The Donaldson-Thomas invariants are defined by Thomas in the paper A holomorphic Casson invariant for Calabi-Yau 3-folds, and bundles on K3 fibrations, following the proposal in Gauge theory in higher dimensions by Donaldson and Thomas. Although the initial proposal was motivated by differential geometry, the rigorous definition uses tools from algebraic geometry, including moduli spaces of (semi-)stable sheaves and perfect obstruction theory.

The most successful application of DT theory so far seems to be the enumeration of curves, i.e. considering the DT invariants of ideal sheaves, see e.g. 13/2 ways of counting curves. So actually the question is two-fold:

  1. Is there a way of counting solutions to some version of (perturbed) Hermitian-Yang-Mills equations which could presumably recover DT invariants of ideal sheaves?

  2. As Gromov-Witten theory also makes sense for symplectic manifolds, is there a symplectic (actually, almost complex) counterpart of DT theory?

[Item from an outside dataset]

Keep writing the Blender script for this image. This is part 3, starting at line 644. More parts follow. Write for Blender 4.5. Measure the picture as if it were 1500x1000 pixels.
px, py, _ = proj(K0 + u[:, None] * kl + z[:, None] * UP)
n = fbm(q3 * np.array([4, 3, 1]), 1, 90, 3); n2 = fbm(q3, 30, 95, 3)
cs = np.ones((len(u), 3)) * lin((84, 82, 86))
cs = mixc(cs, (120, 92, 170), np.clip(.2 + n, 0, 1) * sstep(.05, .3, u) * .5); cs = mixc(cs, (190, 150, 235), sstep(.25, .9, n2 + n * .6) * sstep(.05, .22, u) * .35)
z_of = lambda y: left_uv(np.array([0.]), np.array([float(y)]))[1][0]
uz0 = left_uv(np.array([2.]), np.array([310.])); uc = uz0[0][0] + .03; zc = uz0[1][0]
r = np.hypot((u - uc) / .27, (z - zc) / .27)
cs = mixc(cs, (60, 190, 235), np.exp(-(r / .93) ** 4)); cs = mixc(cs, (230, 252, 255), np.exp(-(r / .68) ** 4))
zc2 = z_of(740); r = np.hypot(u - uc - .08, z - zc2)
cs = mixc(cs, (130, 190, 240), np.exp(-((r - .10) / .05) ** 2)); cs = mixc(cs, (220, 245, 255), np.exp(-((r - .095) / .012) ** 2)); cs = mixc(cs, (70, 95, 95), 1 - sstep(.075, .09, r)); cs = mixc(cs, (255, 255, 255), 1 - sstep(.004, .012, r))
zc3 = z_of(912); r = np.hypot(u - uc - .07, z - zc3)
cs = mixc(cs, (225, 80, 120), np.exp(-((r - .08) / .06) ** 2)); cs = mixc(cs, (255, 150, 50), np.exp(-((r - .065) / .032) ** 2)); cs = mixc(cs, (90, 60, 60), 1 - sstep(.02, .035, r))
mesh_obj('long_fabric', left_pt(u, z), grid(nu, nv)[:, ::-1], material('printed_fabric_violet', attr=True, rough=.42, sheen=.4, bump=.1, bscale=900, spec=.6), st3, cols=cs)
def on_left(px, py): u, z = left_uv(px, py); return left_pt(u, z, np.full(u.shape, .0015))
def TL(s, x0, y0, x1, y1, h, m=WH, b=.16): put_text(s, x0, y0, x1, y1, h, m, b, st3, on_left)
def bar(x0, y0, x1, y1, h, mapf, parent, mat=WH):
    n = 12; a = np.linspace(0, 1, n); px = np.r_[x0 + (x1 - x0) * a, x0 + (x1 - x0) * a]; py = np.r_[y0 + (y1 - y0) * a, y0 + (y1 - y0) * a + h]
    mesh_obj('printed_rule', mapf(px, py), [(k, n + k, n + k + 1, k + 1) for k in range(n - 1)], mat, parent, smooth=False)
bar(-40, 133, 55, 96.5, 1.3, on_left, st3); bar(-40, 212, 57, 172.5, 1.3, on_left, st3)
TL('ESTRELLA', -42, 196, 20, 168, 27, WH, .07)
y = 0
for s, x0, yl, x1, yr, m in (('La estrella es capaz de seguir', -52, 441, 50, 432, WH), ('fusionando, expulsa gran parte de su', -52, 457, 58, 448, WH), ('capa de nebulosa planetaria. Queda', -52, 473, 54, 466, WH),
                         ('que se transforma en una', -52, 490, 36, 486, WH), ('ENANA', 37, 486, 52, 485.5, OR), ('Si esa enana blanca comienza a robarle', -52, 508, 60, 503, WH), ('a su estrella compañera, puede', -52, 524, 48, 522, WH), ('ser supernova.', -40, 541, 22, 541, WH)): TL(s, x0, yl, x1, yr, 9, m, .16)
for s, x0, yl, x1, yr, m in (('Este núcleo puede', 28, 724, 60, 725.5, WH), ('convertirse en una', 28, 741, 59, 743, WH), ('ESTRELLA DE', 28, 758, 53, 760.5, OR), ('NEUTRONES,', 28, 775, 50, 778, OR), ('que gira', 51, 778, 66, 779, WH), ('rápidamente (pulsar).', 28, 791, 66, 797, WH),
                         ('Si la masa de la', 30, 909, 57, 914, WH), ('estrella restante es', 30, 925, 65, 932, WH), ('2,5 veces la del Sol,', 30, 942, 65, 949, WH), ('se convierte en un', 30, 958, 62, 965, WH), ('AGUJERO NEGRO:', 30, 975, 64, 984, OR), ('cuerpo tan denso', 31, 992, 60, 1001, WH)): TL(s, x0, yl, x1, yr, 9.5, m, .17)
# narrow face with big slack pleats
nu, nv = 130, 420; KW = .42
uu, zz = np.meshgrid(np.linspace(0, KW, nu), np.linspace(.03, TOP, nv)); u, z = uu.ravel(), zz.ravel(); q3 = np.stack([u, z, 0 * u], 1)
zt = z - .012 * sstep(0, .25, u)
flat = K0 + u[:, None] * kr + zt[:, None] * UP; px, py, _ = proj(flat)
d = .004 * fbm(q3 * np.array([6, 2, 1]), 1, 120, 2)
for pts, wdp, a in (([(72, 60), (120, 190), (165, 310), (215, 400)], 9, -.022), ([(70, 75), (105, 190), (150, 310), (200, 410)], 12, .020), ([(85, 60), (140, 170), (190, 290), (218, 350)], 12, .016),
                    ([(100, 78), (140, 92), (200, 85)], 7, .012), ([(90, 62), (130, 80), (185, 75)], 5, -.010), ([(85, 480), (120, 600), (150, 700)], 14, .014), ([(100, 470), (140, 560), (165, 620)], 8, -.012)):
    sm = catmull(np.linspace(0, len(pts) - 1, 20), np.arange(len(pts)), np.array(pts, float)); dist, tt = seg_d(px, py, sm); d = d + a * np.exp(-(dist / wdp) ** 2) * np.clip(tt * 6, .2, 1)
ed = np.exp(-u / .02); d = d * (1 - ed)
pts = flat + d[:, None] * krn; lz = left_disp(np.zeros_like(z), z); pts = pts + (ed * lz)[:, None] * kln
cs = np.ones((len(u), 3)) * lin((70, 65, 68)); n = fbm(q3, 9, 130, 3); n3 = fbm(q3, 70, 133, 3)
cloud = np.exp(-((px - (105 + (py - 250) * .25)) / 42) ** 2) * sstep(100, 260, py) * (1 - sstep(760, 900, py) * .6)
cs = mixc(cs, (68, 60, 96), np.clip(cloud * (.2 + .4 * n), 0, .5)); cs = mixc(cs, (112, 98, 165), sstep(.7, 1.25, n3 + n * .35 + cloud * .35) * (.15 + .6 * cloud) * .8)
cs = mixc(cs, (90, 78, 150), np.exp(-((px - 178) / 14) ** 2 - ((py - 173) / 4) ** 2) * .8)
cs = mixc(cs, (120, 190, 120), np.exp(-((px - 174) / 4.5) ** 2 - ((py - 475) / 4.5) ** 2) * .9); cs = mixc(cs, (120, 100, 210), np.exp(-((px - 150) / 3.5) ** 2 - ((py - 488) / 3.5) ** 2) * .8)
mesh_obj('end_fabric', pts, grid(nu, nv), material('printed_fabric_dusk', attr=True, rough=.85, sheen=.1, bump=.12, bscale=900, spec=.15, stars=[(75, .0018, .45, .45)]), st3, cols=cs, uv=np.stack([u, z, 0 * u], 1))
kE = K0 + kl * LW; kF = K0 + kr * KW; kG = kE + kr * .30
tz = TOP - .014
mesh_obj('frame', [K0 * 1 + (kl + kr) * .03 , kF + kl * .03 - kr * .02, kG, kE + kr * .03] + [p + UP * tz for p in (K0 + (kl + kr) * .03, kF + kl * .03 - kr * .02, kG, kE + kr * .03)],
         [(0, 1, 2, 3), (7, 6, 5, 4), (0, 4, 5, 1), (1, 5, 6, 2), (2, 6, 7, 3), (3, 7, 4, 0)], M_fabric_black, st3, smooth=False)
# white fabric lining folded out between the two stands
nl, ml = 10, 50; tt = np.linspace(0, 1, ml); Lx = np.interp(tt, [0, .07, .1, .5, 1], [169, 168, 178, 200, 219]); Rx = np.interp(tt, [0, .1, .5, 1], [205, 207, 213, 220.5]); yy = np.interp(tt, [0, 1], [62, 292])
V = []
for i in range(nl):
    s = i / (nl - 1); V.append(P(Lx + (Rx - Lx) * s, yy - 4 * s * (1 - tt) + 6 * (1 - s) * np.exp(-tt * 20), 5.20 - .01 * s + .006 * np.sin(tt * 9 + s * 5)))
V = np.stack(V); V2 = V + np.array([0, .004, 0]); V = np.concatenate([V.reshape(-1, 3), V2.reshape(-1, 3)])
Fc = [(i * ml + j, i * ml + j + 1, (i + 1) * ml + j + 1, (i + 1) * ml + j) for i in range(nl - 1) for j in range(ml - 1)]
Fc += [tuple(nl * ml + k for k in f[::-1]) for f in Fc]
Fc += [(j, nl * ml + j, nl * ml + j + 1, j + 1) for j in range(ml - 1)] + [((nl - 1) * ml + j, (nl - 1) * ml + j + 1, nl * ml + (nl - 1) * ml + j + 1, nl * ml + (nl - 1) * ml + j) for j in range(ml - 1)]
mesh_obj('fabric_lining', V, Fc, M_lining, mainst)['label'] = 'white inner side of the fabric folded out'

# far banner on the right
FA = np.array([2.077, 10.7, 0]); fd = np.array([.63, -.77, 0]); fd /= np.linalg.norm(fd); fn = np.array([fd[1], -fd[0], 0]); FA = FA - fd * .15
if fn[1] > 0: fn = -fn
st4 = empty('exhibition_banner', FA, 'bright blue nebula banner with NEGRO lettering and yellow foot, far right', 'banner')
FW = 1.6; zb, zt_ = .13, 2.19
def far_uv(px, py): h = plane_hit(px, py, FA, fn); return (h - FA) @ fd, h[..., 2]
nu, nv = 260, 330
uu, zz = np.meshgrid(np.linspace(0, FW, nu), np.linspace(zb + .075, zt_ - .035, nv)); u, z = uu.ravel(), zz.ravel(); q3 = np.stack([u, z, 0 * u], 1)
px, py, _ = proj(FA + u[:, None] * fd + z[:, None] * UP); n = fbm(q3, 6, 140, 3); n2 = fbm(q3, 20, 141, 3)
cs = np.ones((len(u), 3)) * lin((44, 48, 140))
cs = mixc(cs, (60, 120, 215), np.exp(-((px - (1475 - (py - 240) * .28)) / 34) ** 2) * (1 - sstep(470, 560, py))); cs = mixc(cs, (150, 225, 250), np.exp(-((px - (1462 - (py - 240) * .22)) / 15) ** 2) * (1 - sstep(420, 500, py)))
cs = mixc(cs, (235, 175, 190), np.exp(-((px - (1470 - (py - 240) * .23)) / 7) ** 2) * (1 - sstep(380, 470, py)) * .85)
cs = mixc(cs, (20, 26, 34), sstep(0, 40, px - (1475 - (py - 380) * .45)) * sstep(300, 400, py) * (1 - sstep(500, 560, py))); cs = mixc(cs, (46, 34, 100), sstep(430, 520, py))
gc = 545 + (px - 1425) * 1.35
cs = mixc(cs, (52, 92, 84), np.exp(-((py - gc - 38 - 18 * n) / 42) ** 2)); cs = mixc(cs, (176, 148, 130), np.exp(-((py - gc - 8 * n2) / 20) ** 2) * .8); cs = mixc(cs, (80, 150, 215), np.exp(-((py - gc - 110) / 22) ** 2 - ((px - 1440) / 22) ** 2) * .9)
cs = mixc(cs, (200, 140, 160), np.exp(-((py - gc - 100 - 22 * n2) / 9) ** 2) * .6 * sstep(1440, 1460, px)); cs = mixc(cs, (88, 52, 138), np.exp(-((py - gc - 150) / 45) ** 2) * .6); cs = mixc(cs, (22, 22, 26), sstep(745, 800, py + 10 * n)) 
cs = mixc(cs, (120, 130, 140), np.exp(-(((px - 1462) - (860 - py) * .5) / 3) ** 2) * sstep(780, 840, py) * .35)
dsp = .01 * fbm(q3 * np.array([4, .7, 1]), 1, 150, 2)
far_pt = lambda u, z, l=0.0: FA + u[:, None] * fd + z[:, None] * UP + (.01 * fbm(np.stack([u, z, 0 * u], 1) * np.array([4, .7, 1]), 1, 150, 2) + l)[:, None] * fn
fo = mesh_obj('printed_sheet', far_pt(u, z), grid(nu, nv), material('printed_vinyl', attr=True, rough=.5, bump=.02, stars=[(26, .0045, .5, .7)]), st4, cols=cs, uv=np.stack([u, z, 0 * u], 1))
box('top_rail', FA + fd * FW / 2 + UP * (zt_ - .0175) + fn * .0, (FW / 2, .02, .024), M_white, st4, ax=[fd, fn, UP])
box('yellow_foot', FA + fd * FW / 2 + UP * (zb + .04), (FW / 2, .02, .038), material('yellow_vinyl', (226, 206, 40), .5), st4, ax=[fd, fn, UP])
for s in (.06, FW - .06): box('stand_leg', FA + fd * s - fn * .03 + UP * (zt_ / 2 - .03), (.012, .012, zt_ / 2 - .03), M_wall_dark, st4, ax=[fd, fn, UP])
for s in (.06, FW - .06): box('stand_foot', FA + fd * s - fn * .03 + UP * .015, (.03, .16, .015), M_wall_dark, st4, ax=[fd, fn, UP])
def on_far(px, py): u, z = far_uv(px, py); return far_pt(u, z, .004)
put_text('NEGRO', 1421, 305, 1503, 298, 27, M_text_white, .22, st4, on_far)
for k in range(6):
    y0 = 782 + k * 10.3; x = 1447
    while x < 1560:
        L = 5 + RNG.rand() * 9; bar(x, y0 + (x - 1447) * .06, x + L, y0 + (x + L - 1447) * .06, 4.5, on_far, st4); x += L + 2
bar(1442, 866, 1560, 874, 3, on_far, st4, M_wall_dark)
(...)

  • $\begingroup$ Theorem 1.4 of Bridgeland-Smith (arxiv.org/abs/1302.7030) implies that the DT invariants of certain quasi-projective CY 3-folds, defined with respect to the stability condition associated to the quadratic differential, are given by counting certain special Lagrangian submanifolds. See allso the work of Joyce: arxiv.org/abs/hep-th/9907013. $\endgroup$
    – YHBKJ
    May 9, 2020 at 23:44

1 Answer 1


A symplectic theory should exist but is still some way off, even for curve counting invariants. See arXiv/1712.08383 by Doan-Walpuski for some progress for stable pairs.